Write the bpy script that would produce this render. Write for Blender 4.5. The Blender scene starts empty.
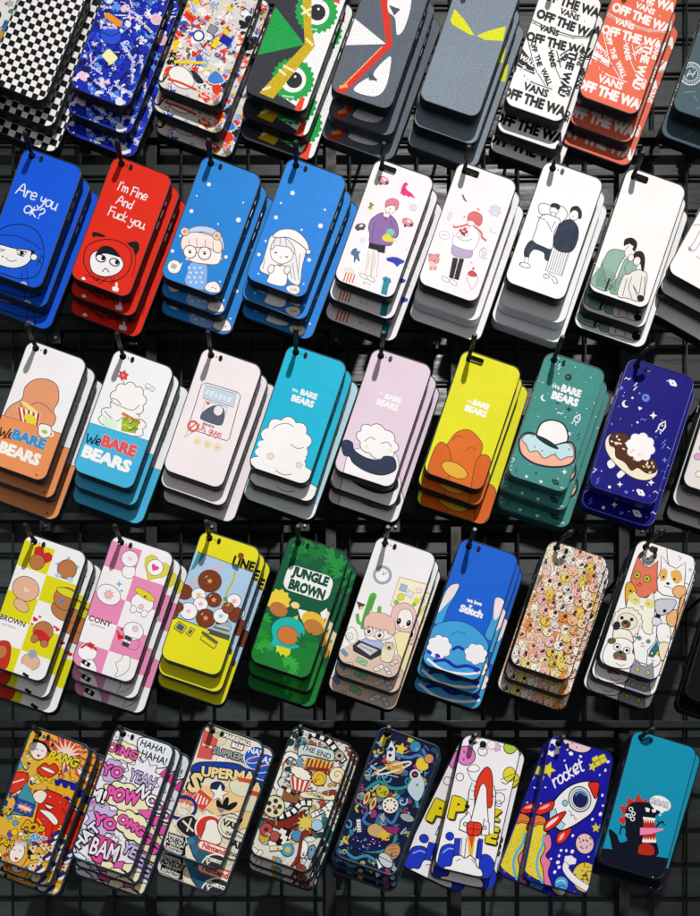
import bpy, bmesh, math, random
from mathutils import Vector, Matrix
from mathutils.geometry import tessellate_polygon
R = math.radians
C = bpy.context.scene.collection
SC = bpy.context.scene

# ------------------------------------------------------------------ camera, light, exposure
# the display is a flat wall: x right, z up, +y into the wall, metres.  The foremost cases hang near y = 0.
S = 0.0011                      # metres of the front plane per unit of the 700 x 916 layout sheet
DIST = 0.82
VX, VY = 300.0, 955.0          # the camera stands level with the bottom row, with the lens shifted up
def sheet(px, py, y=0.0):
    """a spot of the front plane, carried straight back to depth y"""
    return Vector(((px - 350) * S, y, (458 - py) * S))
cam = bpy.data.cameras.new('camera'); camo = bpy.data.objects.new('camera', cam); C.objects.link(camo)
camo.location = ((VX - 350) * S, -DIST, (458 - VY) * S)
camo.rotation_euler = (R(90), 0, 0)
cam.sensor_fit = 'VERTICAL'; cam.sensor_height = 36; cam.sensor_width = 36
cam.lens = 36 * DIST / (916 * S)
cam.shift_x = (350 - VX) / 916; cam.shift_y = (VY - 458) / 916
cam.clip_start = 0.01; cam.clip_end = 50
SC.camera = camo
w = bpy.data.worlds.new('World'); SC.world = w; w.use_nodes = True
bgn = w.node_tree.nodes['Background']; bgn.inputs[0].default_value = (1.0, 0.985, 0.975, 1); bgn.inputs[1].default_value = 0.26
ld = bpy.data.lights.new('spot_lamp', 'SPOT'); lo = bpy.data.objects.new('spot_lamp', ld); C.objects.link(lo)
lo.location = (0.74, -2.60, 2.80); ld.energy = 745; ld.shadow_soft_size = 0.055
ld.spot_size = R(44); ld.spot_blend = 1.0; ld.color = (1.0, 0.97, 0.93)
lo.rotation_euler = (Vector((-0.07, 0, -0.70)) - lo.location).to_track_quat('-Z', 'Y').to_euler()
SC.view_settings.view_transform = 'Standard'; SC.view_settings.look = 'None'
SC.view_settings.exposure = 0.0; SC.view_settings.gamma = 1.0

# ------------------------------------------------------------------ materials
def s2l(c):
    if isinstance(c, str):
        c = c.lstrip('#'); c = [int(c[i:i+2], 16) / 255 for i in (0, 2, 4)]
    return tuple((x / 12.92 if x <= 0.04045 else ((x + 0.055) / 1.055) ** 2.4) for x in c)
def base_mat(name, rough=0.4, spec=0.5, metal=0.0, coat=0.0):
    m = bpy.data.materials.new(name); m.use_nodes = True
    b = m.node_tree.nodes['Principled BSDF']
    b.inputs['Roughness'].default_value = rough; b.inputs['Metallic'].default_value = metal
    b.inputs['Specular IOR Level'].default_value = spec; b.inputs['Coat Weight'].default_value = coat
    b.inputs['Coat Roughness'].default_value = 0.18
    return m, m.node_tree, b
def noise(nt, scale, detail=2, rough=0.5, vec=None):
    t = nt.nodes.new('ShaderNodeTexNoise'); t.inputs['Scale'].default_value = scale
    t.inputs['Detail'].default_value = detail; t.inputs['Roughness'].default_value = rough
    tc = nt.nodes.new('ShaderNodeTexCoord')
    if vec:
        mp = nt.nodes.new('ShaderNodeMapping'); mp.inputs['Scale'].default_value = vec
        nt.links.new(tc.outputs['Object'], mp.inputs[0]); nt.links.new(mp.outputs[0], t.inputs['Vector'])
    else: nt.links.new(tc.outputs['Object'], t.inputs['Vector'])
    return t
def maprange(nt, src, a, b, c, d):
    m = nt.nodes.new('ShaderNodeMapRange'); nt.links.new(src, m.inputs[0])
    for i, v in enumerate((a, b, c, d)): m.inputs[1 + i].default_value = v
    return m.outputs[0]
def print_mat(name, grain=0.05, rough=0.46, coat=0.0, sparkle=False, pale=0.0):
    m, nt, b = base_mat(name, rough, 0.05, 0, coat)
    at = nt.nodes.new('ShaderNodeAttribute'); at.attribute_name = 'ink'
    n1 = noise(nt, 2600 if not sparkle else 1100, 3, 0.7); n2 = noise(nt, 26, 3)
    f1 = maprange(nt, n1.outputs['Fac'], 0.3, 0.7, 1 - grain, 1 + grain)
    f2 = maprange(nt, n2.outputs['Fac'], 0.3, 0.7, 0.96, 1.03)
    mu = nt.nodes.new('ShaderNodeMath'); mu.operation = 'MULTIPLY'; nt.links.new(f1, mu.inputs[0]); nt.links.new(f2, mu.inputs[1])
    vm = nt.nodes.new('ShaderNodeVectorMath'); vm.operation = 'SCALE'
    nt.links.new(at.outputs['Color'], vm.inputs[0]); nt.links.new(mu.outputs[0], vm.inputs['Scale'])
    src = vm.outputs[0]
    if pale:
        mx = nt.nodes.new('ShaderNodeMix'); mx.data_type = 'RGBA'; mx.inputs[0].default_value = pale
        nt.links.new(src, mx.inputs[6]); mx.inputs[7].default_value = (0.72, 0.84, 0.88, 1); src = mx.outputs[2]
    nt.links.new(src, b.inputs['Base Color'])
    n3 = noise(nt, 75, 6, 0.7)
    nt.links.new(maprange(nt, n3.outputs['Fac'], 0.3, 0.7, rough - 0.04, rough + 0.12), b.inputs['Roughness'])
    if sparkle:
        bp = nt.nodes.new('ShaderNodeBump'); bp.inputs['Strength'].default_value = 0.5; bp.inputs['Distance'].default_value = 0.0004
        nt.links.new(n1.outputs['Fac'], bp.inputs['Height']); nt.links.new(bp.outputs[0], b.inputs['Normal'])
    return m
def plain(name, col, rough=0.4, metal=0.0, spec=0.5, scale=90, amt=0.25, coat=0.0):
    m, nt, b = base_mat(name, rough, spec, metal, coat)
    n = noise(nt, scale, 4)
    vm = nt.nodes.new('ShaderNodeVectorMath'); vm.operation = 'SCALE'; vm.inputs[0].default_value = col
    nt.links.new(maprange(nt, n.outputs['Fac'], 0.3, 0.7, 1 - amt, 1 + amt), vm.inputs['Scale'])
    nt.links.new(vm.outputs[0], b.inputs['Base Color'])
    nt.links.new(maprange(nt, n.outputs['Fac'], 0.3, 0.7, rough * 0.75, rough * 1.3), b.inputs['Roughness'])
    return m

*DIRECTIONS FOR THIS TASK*
Write down every line from the opening of the listing to the line with "SC = bpy.context.scene", both included, and nothing else; the pictures are omitted.

*FULL OUTPUT*
Write the bpy script that would produce this render. Write for Blender 4.5. The Blender scene starts empty.
import bpy, bmesh, math, random
from mathutils import Vector, Matrix
from mathutils.geometry import tessellate_polygon
R = math.radians
C = bpy.context.scene.collection
SC = bpy.context.scene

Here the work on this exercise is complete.